One of them my butt.
After six hours, on and off, of trying and failing different drivers I give in. I know the card works,
the friend had it working in his Windows 2000 machine. I guess my PC Chips embedded SiS controlled
mainboard just sucks.
I'm upset, as you can imagine. I've already gotten a copy of RtCW. I'm desperate to play it.
And this machine just WILL NOT work. I was tearing my hair out and screaming obscenities by the
time I quit, finally.

I pull the Voodoo4 out, after my wife complains about icons so large they stick out of the screen
and scare the pets. Everything returns to normal. Life is good for a couple hours.
Then I decide to work out if the RtCW CD I have actually installs (Don't ask), so I start the
installation process. I figure, what the hey, I might as well start the game, just for grins, to
watch it complain about my sucky GL-less SiS embedded card.
I fully expect the warning message "<Ding> I'm sorry, but your onboard video is simply too crap for
this game to run. We are currently laughing at you."
But, thats not what happens. Instead, the game starts. I'll admit, its slow, jerky, and the audio
gets funny when it gets hard and rendering... but the game plays.
Suddenly, I remember that you can change the AGP apeture size - the amount of system memory that is
released to an AGP video card.
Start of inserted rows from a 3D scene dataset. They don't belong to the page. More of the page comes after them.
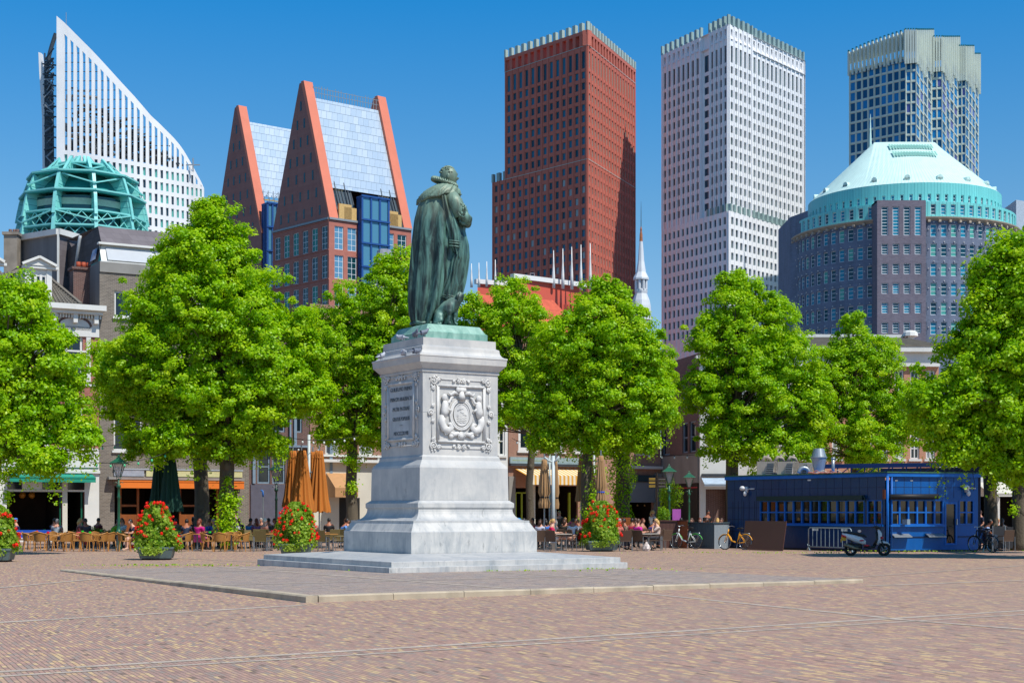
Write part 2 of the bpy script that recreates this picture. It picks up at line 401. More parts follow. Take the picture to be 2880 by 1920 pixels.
# two steps
pc = Vector((-3.3, 40.6, 0)); LL, LR = 8.9, 8.0
ctr = pc + LD*LL/2 + RD*LR/2
def stepbox(mb, ins, z0, z1, bev=.012):
 a, c = LR/2-ins, LL/2-ins
 vs = []
 for q, z in ((0, z0), (0, z1-bev), (bev, z1)): vs += [(-a+q,-c+q,z),(a-q,-c+q,z),(a-q,c-q,z),(-a+q,c-q,z)]
 fs = []
 for i in range(2):
  for k in range(4): k2 = (k+1) % 4; fs.append((4*i+k, 4*i+k2, 4*i+4+k2, 4*i+4+k))
 mb.add(vs, fs); return vs[8:]
b = MB().frame(ctr, RD, LD); t = stepbox(b, 0, -.05, .205); b.add(t, [(0,1,2,3)]); b.build('lower_step', m_stone, ped)
b = MB().frame(ctr, RD, LD); t = stepbox(b, .15, .19, .353)
loc = MC - ctr; cx, cy = loc.dot(RD), loc.dot(LD); wb = 2.2
inn = [(cx-wb, cy-wb, .49), (cx+wb, cy-wb, .49), (cx+wb, cy+wb, .49), (cx-wb, cy+wb, .49)]
b.add(t + inn, [(k, (k+1) % 4, 4+(k+1) % 4, 4+k) for k in range(4)]); b.build('upper_step', m_stone, ped)
for side in (0, 1):
 for i in range(1, 5):
  b = MB()
  if side == 0: b.frame(pc, RD, -LD); u = LR*i/5
  else: b.frame(pc, LD, -RD); u = LL*i/5
  b.add([(u, .002, 0), (u+.02, .002, 0), (u+.02, .002, .19), (u, .002, .19)], [(0,1,2,3)]); b.build('joint', m_panel, ped)
def block(name, prof):
 b = MB().frame(MC, RD, LD); sq(b, prof); return b.build(name, m_stone, ped)
wb = pw(1510); zb = .46
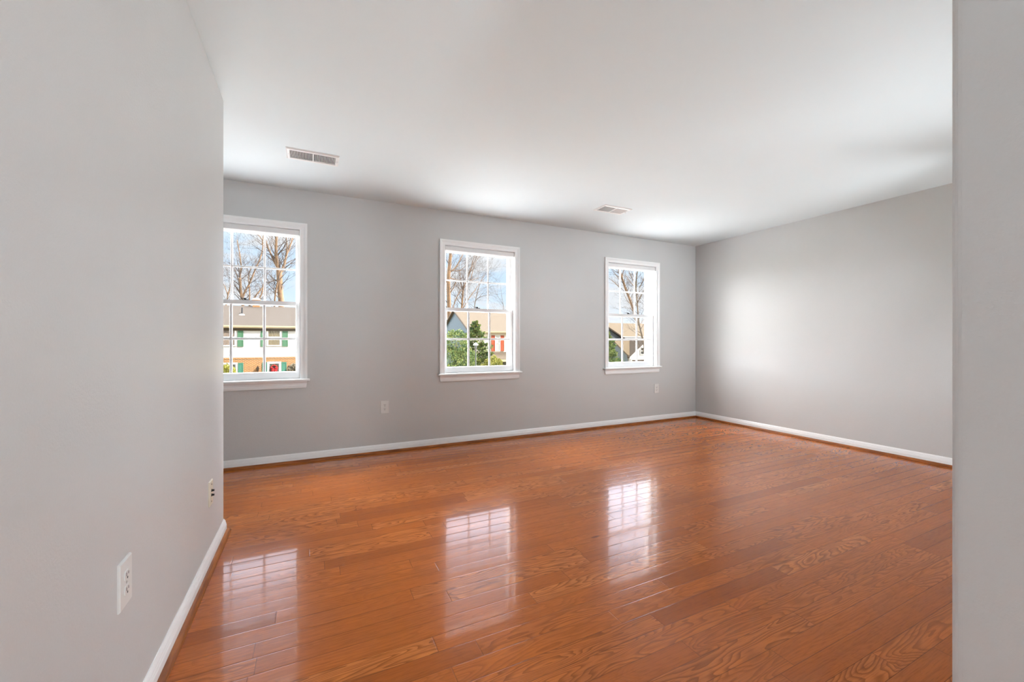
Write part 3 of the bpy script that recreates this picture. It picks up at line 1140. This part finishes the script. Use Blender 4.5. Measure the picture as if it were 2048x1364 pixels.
slab(bm, (30.98, 29.46, -0.42), (30.98, 29.5, -0.42), (28.7, 29.5, 1.24), (28.7, 29.46, 1.24), 0.17)
obj('rake_board', bm, 'ext_trim', t4)
ext_window(t4, 27.85, 28.35, -0.2, 0.52, 29.7, 'window_dark', fr=0.07)
bm = new_bm()
slab(bm, (26.9, 29.2, -0.80), (30.5, 29.2, -0.80), (30.5, 29.7, -0.68), (26.9, 29.7, -0.68), 0.06)
obj('entry_roof', bm, 'roof_brown', t4)

# ------------------------------------------------------------------ street lamp
lx, ly = at(951.5, 700, 20.5).x, 20.5
sl = thing('street_lamp', (lx, ly, G), 'street lamp with a white top on a grey pole, in front of the evergreens', 'street lamp')
zt_ = at(951.5, 690, 20.5).z
bm = new_bm(); tube(bm, [(lx, ly, G), (lx, ly, zt_ - 0.20)], [0.05, 0.03], 10)
obj('pole', bm, 'pole_grey', sl)
bm = new_bm(); lathe(bm, [(0.03, -0.22), (0.055, -0.20), (0.075, -0.01), (0.07, 0.0)], 12, (lx, ly, zt_))
obj('lantern_glass', bm, 'pole_grey', sl)
bm = new_bm(); lathe(bm, [(0.125, -0.02), (0.13, 0.01), (0.11, 0.06), (0.05, 0.09), (0.015, 0.13)], 14, (lx, ly, zt_))
obj('cap', bm, 'lamp_milk', sl, smooth=True)

# ------------------------------------------------------------------ evergreens and shrubs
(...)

The default is 8MB. I change this to 64MB, the maximum allowable by
the BIOS.

And Return to Castle Wolfenstein plays. Not only does it play, but its slick. It's smooth. The audio
is perfect. The rendering awesome.
I play.
I play for three hours straight, in the dark, with the speakers cranked up. I get chills down my spine
and leap a foot above the chair each time a shot rings out and I don't expect it to.

I guess those SiS embedded onboard AGP 3D accelerated cards don't suck so bad after all. Who knew?